When he painted it, Bellini was around eighty and one of the most prestigious figures of the Venetian Renaissance, a sort of charismatic patriarch who, at the end of his career, showed that he was able to take in and guide a new direction in style.


Giovanni Bellini, "Madonna di Brera"

The space of the picture is dominated by the monumental figure of the Virgin seated on a throne, wrapped in loose drapery that dilates the volume of her body in line with 15th-century schemes for construction of the image. But the harshness and incisiveness of line has vanished, and the entire composition is now built up out of color alone. Behind the Madonna stretches a landscape that is perhaps the true protagonist of the painting, pervaded by a warm luminosity that makes it look more like a magical evocation than a realistic description.

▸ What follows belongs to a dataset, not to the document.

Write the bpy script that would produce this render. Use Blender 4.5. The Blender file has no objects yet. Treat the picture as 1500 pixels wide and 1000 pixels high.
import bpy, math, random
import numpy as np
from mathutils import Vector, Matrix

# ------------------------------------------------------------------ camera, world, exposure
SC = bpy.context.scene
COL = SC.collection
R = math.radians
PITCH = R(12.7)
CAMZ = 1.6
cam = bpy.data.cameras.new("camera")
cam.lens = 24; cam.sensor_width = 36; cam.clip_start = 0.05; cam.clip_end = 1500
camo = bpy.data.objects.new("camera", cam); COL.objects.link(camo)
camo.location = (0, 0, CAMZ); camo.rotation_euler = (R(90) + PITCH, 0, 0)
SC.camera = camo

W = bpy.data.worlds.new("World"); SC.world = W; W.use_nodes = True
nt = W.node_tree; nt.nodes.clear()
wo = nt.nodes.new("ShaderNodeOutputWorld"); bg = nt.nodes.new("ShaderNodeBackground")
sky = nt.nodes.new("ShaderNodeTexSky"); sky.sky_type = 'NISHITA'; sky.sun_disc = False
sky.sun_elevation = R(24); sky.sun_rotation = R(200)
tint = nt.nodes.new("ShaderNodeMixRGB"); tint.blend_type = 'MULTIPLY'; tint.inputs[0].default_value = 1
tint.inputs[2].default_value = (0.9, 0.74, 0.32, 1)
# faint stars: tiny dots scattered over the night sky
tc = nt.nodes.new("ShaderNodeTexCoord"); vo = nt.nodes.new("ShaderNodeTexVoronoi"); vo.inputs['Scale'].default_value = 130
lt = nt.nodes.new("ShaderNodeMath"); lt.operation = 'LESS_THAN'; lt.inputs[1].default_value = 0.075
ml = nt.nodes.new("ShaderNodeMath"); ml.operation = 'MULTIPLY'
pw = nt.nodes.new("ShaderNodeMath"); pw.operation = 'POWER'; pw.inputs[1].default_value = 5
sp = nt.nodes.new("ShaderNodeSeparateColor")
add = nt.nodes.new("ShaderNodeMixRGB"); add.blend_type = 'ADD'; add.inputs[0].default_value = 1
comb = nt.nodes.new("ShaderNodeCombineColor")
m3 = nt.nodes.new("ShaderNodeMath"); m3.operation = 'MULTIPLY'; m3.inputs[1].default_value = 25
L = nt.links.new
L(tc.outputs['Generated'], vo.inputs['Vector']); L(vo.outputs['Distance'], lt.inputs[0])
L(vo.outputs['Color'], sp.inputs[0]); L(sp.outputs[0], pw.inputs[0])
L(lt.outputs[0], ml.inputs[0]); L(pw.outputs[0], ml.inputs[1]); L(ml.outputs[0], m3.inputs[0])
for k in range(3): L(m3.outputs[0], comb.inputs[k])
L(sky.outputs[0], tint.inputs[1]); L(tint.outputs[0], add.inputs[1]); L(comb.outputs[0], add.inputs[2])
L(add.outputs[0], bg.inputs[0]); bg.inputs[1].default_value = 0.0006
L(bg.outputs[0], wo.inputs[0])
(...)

With this painting, Bellini perfected the pictorial representation of that special atmosphere and natural light which were to characterize the whole of Venetian production in the 16th century, achieving this stylistic effect through a precise change in the technique of execution: in fact examination under infrared light, carried out during the restoration of 1987, revealed the almost total absence of preparatory drawing, reduced to a summary sketch without hatching or shading on which the image was constructed solely by the spreading of paint.

I was charmed by the serious expression of the young Virgin Mary. Bellini painted many other Madonnas, but it was this Madonna that stole my heart.